Elizabeth's character in the book, is the one most like a blooming flower, the only character that gives the reader some optimism about the story.  When she is crushed out, so is hope.  I thought of her as fresh water pouring into a moldy stagnant pool.  The brothers and their wives and children, so set in their own beliefs, gone sour with the stagnancy of their ways and thoughts.

Here is a quote from the book, that very much encompasses the reasons I like reading Steinbeck.  He has very briefly described Elizabeth's childhood and father, who is harsh.  She has studied to become a teacher and taken her county exams and has been quiet and stays shut up and silent near her outspoken angry father.  The quote:  "it was a decent means of leaving her home, and her town where people knew her too well; a means of preserving the alert and shatterable dignity of a young girl.  To the community where she was sent, she was unknown and mysterious and desirable.....The people among whom she went to live did not know her baby name".  So Steinbeck, in three paragraphs, describes how she was, how she left that fate, and pursued another, how she became someone else entirely, exactly who or what, was up to her, in a community where she was not known.  He is adept at deep character creation in very little space!

Later on in the book, Joseph will ask Elizabeth if she thinks much anymore, about the books she's read or all the things she learned in school.  And she will respond that she doesn't, that she just lives now, and thinks about her tasks at hand or things she sees in front of her.
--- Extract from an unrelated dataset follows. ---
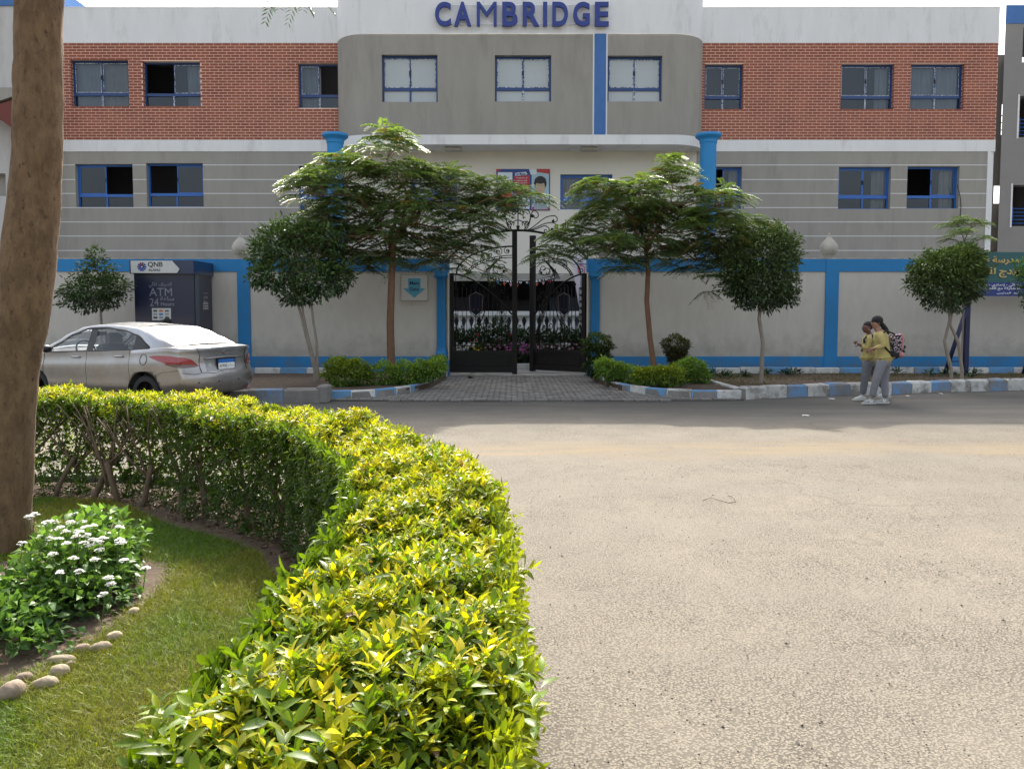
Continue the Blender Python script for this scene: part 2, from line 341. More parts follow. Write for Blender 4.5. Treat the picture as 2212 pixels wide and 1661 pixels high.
# ------------------------------------------------------------ ground, road
def roadmat():
    m = bpy.data.materials.new('dusty_asphalt'); m.use_nodes = True; t = m.node_tree; b = t.nodes['Principled BSDF']; b.inputs['Roughness'].default_value = .9
    b.inputs['Specular IOR Level'].default_value = .25
    tc = N(t, 'ShaderNodeTexCoord')
    def noise(s, d=5, r=.6, st=None):
        n = N(t, 'ShaderNodeTexNoise'); n.inputs['Scale'].default_value = s; n.inputs['Detail'].default_value = d; n.inputs['Roughness'].default_value = r
        if st:
            mp = N(t, 'ShaderNodeMapping'); mp.inputs['Scale'].default_value = st; t.links.new(tc.outputs['Object'], mp.inputs[0]); t.links.new(mp.outputs[0], n.inputs['Vector'])
        else: t.links.new(tc.outputs['Object'], n.inputs['Vector'])
        return n.outputs[0]
    def rng(x, a, b_, c=0, d=1):
        n = N(t, 'ShaderNodeMapRange'); n.inputs[1].default_value = a; n.inputs[2].default_value = b_; n.inputs[3].default_value = c; n.inputs[4].default_value = d; t.links.new(x, n.inputs[0]); return n.outputs[0]
    def mix(f, a, b_, bt='MIX'):
        n = N(t, 'ShaderNodeMix', data_type='RGBA', blend_type=bt)
        for k, v in ((0, f), (6, a), (7, b_)):
            if isinstance(v, tuple): n.inputs[k].default_value = (*v, 1)
            elif isinstance(v, float): n.inputs[k].default_value = v
            else: t.links.new(v, n.inputs[k])
        return n.outputs[2]
    base = mix(rng(noise(.55, 6, .6), .38, .62), (.212, .190, .152), (.236, .210, .166))
    base = mix(rng(noise(.28, 4, .6), .50, .72), base, (.188, .171, .140))
    base = mix(rng(noise(38, 3, .75), .35, .65, 0, .45), base, (.14, .124, .10))
    # aggregate: small stones and pits
    vo = N(t, 'ShaderNodeTexVoronoi'); vo.inputs['Scale'].default_value = 85; t.links.new(tc.outputs['Object'], vo.inputs['Vector'])
    pit = rng(vo.outputs['Distance'], .36, .62)
    pm = N(t, 'ShaderNodeMath', operation='MULTIPLY'); t.links.new(pit, pm.inputs[0]); t.links.new(rng(noise(1.3, 5, .7), .35, .68, .55, 1), pm.inputs[1])
    base = mix(pm.outputs[0], base, (.078, .068, .055))
    wh = N(t, 'ShaderNodeTexVoronoi'); wh.inputs['Scale'].default_value = 42; t.links.new(tc.outputs['Object'], wh.inputs['Vector'])
    base = mix(rng(wh.outputs['Distance'], .08, .16, .40, 0), base, (.30, .275, .225))
    # building shade painted into the far asphalt colour; drifted sand lies across the road
    sp = N(t, 'ShaderNodeSeparateXYZ'); t.links.new(tc.outputs['Object'], sp.inputs[0])
    clean = rng(sp.outputs[1], 10.2, 12.5)
    base = mix(clean, base, mix(rng(noise(1.1, 6, .7, (.5, 1.6, 1)), .35, .7), (.080, .076, .069), (.118, .109, .094)))
    # hairline cracks
    ce = N(t, 'ShaderNodeTexVoronoi', feature='DISTANCE_TO_EDGE'); ce.inputs['Scale'].default_value = .42
    wv = N(t, 'ShaderNodeVectorMath', operation='MULTIPLY_ADD'); nv = N(t, 'ShaderNodeTexNoise'); nv.inputs['Scale'].default_value = 1.6; nv.inputs['Detail'].default_value = 6
    t.links.new(tc.outputs['Object'], nv.inputs['Vector']); t.links.new(nv.outputs['Color'], wv.inputs[0]); wv.inputs[1].default_value = (.9, .9, 0); t.links.new(tc.outputs['Object'], wv.inputs[2]); t.links.new(wv.outputs[0], ce.inputs['Vector'])
    cm_ = N(t, 'ShaderNodeMath', operation='MULTIPLY'); t.links.new(rng(ce.outputs['Distance'], .0015, .0045, .45, 0), cm_.inputs[0]); t.links.new(rng(noise(.5, 3), .50, .58), cm_.inputs[1])
    base = mix(cm_.outputs[0], base, (.07, .06, .05))
    # faint tyre-polished lanes running along the road
    base = mix(rng(noise(1.0, 4, .55, (.05, 1.1, 1)), .50, .66, 0, .35), base, (.165, .150, .126))
    ds = N(t, 'ShaderNodeMath', operation='MULTIPLY_ADD'); ds.inputs[1].default_value = 1.9; t.links.new(noise(.7, 6, .65, (.5, 1, 1)), ds.inputs[0]); t.links.new(sp.outputs[1], ds.inputs[2])
    s1 = rng(ds.outputs[0], 9.4, 9.75); s2 = rng(ds.outputs[0], 10.75, 10.15)
    sm = N(t, 'ShaderNodeMath', operation='MULTIPLY'); t.links.new(s1, sm.inputs[0]); t.links.new(s2, sm.inputs[1])
    sm2 = N(t, 'ShaderNodeMath', operation='MULTIPLY'); t.links.new(sm.outputs[0], sm2.inputs[0]); t.links.new(rng(noise(2.2, 6, .7, (.35, 2.2, 1)), .38, .60, .10, .95), sm2.inputs[1])
    base = mix(sm2.outputs[0], base, mix(noise(9, 5, .7, (.5, 2, 1)), (.225, .180, .118), (.165, .128, .080)))
    t.links.new(base, b.inputs['Base Color'])
    bp = N(t, 'ShaderNodeBump'); bp.inputs['Strength'].default_value = .6; bp.inputs['Distance'].default_value = .004
    hh = N(t, 'ShaderNodeMath', operation='SUBTRACT'); t.links.new(noise(70, 4, .7), hh.inputs[0]); t.links.new(pm.outputs[0], hh.inputs[1])
    t.links.new(hh.outputs[0], bp.inputs['Height']); t.links.new(bp.outputs[0], b.inputs['Normal'])
    return m
M_road = roadmat()
mb = MB()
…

Rama, Thomas' wife, is a gypsy by nature, with deep homey earth skills and has recognized Joseph for what he is from the beginning, his pagan beliefs and deep connection to the earth.  She is similar in her beliefs but they are not born of need to connect with the land as are Josephs'.  Her beliefs are more passed down, as women give birth and talk, and superstitious connections are made up to exist merely through coincidence of occurrence.
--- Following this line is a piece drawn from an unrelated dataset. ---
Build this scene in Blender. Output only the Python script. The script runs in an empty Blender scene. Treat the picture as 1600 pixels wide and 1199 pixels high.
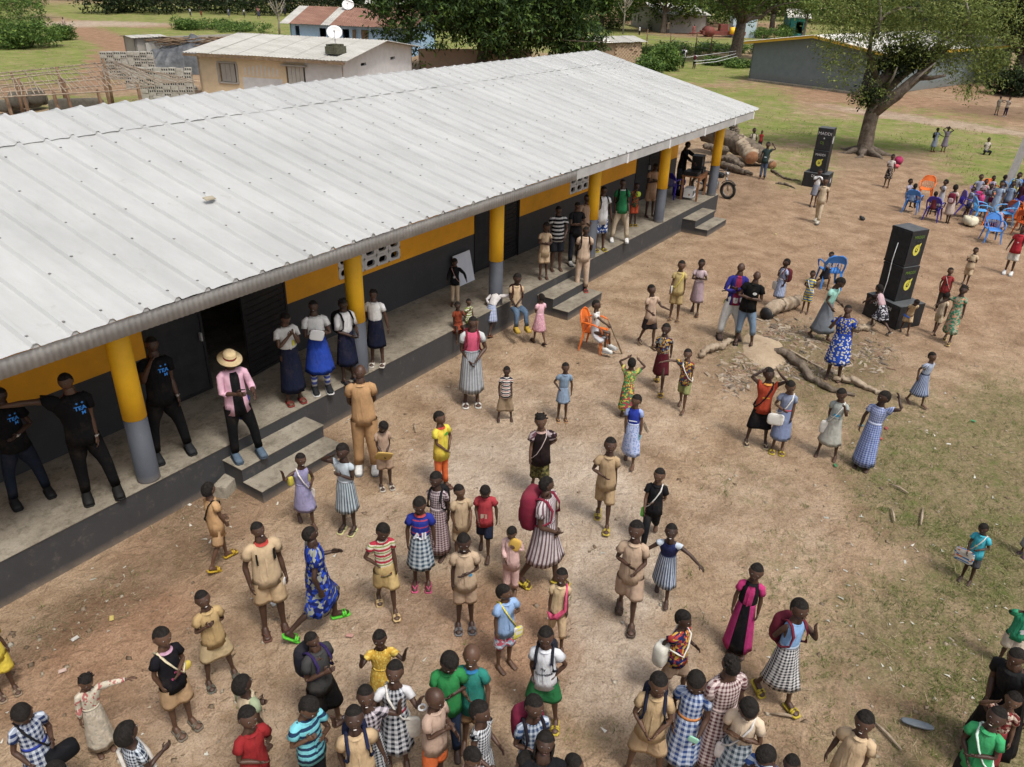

Rama is like the rock of the story.  I knew she would not be killed off and could not be.  She was the interesting solid steady side character and while Joseph's beliefs got the better of him, I knew all along Rama's would not. She is well-grounded in the needs of reality.

At the end of the book, all has been lost.  Thomas has driven the cattle far towards the coast in attempts to save some of the herd from starvation.  He is gone with his family, and the hired Vaqueros.  The claim and its barns, once high in hay, its gardens lush in vegetables, and its once filled houses, all empty, in ruin--deserted.  Joseph has been swallowed by his ritualized beliefs and dies at his own hand.  His suicide he justifies with his  beliefs. But his end really comes as all his hope fades.  He is unable to disconnect his beliefs from life reality  or find a way forward once they have failed him.

The book is dark and distant from its own characters.  Belief systems, from paganism, to Christianity to Catholicism are portrayed as arising from various needs, hopes and fears, either individual or group and though different, conceived for similar reasons.  They are useless in the end, as tools to manipulate greater forces and fate.

When I'm in the mood, to curl up, on a stormy night, wrapped in a blanket with a cup of tea or hot cocoa nearby, and reach for a good story book, I'll bypass To a God Unknown and grab Cannery Row or Tequila Flats instead.